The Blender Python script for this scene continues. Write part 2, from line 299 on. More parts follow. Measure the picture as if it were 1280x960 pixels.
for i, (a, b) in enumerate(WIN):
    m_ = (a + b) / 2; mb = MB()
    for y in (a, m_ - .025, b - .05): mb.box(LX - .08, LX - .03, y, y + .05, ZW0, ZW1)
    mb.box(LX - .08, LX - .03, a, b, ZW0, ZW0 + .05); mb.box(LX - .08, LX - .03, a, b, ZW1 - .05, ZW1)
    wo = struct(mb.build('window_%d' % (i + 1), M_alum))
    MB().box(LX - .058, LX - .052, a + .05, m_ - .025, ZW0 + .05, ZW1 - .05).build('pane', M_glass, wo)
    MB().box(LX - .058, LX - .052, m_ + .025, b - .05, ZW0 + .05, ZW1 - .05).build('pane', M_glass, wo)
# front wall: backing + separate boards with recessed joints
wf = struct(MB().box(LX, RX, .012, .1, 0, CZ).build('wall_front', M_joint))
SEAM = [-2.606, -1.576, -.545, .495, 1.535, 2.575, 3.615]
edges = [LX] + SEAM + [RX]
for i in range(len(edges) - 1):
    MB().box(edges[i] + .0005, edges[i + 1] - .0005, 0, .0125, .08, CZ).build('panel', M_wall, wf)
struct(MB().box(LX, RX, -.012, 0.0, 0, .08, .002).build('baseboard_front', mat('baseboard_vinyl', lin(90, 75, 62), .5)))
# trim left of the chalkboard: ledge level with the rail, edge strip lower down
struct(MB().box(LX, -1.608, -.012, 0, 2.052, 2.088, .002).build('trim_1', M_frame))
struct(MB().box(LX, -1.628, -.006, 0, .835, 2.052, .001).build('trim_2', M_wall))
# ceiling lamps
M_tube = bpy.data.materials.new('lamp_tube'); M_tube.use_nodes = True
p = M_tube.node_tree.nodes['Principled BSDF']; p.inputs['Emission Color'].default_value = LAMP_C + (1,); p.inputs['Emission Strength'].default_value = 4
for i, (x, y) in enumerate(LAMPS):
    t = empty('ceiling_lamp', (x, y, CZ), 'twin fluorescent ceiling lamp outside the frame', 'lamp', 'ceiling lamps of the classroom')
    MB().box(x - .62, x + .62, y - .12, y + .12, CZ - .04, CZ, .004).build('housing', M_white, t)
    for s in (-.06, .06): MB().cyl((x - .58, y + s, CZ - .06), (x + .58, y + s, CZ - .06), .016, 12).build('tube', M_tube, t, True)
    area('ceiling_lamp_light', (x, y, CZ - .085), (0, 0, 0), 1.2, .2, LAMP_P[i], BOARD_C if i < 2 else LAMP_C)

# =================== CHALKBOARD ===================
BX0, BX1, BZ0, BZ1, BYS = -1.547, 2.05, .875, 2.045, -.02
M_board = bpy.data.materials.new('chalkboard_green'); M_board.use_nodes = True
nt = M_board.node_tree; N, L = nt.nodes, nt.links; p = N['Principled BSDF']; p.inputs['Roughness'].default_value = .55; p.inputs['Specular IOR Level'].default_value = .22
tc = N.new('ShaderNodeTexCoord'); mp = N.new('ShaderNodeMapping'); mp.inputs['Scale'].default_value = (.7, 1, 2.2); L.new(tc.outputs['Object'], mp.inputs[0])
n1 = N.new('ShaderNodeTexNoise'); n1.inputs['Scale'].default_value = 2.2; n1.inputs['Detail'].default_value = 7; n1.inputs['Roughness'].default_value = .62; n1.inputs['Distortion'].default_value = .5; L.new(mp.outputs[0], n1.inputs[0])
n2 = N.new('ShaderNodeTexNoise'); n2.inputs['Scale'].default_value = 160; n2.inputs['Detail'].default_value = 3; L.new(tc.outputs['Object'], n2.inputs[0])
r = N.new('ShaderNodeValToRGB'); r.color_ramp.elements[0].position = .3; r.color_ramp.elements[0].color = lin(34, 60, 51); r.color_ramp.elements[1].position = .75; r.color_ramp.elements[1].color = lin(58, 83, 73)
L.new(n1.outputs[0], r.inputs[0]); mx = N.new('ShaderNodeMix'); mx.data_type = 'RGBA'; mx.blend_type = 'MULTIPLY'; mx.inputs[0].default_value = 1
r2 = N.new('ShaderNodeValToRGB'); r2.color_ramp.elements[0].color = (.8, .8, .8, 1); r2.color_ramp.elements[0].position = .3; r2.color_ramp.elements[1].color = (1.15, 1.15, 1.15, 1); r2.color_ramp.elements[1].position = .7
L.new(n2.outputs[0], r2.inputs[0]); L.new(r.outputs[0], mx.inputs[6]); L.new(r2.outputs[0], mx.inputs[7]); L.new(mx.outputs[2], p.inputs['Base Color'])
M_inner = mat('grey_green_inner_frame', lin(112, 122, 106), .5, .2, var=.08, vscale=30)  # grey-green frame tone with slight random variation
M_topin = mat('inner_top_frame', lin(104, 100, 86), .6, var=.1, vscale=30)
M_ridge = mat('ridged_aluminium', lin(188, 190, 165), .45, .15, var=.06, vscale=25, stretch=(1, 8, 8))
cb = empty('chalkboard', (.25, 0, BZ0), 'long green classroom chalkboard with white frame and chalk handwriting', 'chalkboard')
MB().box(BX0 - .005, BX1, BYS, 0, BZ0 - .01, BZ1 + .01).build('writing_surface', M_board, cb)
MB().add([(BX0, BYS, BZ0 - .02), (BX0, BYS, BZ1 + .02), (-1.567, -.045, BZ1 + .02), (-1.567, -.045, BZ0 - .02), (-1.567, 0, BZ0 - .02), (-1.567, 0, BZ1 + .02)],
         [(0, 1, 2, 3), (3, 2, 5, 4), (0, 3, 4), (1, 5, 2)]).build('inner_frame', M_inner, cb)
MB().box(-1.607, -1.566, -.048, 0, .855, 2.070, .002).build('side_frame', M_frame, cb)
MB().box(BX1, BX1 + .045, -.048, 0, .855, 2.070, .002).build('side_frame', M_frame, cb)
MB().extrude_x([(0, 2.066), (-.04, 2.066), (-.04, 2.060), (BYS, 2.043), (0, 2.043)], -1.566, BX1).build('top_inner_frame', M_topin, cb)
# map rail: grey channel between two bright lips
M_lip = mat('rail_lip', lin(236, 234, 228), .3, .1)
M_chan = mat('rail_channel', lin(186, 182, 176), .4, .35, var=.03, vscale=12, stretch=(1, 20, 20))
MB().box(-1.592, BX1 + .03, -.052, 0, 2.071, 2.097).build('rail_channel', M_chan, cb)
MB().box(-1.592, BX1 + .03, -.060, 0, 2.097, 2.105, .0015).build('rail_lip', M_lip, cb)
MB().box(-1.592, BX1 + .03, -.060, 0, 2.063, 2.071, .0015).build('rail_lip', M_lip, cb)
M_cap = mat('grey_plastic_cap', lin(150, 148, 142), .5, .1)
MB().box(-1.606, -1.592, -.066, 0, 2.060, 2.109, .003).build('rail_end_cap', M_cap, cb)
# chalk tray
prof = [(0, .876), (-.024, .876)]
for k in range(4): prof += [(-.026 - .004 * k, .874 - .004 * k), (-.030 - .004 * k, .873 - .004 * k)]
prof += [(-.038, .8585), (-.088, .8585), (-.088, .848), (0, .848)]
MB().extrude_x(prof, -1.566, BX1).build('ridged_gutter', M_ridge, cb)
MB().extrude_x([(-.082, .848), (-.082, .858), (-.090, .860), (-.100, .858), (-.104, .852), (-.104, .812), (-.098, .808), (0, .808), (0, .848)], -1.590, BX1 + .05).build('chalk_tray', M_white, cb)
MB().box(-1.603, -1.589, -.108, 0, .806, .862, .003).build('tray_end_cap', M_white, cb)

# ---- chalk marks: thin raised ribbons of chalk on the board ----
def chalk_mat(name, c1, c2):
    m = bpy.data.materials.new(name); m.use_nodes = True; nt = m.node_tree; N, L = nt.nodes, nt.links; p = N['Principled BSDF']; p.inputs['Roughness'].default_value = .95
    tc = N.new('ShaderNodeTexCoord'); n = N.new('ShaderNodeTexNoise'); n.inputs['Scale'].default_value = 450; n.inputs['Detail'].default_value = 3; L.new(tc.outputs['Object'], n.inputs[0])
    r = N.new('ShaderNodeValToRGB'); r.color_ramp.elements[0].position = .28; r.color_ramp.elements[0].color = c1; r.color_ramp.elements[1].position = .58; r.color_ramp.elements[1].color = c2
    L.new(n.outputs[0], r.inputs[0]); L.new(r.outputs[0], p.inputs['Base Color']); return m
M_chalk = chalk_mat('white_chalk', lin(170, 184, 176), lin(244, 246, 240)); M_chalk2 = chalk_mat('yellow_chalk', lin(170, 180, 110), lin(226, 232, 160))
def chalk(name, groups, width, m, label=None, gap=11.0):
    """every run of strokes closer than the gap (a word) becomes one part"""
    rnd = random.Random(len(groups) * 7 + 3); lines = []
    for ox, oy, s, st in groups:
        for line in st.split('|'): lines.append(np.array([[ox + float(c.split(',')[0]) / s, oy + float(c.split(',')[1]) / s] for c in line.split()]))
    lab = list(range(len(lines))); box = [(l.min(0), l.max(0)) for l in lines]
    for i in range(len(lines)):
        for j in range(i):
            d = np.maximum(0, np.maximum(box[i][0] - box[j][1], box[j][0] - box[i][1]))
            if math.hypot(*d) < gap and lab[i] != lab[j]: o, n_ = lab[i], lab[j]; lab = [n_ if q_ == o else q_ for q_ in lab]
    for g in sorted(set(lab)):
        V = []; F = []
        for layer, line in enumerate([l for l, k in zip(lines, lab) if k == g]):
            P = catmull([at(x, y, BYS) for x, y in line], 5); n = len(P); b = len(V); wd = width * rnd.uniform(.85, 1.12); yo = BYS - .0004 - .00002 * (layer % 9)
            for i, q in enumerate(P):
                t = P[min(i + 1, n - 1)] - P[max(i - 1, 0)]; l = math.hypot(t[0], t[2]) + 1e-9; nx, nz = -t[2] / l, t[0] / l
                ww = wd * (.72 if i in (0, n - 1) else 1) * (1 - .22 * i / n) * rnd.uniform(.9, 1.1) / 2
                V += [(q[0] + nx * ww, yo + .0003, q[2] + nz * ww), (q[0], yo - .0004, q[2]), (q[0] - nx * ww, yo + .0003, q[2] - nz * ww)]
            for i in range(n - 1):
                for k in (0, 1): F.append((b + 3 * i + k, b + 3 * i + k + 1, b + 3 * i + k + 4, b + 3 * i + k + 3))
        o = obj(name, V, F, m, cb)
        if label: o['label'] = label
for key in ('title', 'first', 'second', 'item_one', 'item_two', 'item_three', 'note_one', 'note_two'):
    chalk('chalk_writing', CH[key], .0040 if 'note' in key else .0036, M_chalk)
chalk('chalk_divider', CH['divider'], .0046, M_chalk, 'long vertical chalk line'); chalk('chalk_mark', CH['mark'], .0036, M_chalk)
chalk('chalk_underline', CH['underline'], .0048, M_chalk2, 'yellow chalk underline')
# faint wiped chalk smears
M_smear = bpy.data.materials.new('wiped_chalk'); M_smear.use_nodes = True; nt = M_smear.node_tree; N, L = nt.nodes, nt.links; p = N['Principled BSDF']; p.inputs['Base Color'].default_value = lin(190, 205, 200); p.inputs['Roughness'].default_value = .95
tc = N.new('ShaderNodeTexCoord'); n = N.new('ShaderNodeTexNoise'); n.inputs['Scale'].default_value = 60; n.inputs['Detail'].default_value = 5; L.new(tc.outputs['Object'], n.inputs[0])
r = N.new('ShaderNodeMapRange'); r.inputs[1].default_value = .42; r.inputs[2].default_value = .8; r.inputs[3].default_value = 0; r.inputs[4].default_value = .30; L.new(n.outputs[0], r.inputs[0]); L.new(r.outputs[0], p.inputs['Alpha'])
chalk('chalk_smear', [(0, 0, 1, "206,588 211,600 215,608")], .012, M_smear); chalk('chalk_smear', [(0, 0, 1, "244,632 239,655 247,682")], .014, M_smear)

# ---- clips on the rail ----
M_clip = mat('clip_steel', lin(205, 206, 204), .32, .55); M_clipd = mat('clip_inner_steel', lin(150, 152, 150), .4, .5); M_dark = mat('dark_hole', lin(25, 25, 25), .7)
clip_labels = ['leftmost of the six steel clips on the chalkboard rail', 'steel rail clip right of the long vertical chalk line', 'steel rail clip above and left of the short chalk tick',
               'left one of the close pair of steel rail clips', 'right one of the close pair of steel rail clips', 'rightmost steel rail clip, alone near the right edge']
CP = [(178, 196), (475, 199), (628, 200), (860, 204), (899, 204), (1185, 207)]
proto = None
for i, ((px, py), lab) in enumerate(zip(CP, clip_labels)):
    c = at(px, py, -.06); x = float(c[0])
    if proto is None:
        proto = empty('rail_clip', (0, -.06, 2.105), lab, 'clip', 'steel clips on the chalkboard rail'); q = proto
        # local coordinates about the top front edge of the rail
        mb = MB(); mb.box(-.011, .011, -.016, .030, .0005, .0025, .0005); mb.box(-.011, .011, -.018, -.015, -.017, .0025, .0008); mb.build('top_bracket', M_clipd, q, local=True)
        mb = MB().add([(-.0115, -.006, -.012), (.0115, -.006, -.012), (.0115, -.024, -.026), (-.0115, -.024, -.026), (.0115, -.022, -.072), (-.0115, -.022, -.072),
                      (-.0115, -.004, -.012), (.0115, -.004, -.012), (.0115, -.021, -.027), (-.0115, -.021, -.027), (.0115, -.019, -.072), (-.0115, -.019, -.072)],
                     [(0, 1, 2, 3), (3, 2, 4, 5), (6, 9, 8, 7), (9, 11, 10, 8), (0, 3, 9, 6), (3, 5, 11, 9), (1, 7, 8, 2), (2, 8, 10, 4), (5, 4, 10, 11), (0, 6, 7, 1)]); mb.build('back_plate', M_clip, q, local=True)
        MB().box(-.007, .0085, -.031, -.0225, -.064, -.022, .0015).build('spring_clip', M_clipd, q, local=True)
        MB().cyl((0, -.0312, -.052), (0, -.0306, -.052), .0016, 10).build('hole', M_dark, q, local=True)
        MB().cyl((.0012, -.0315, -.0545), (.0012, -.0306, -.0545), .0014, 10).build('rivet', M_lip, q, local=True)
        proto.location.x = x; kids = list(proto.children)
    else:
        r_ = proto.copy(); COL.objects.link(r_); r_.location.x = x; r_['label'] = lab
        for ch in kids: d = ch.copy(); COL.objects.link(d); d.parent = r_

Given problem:
Find the word "part" in the data and copy out each line where it turns up.

Written response:
The Blender Python script for this scene continues. Write part 2, from line 299 on. More parts follow. Measure the picture as if it were 1280x960 pixels.
    """every run of strokes closer than the gap (a word) becomes one part"""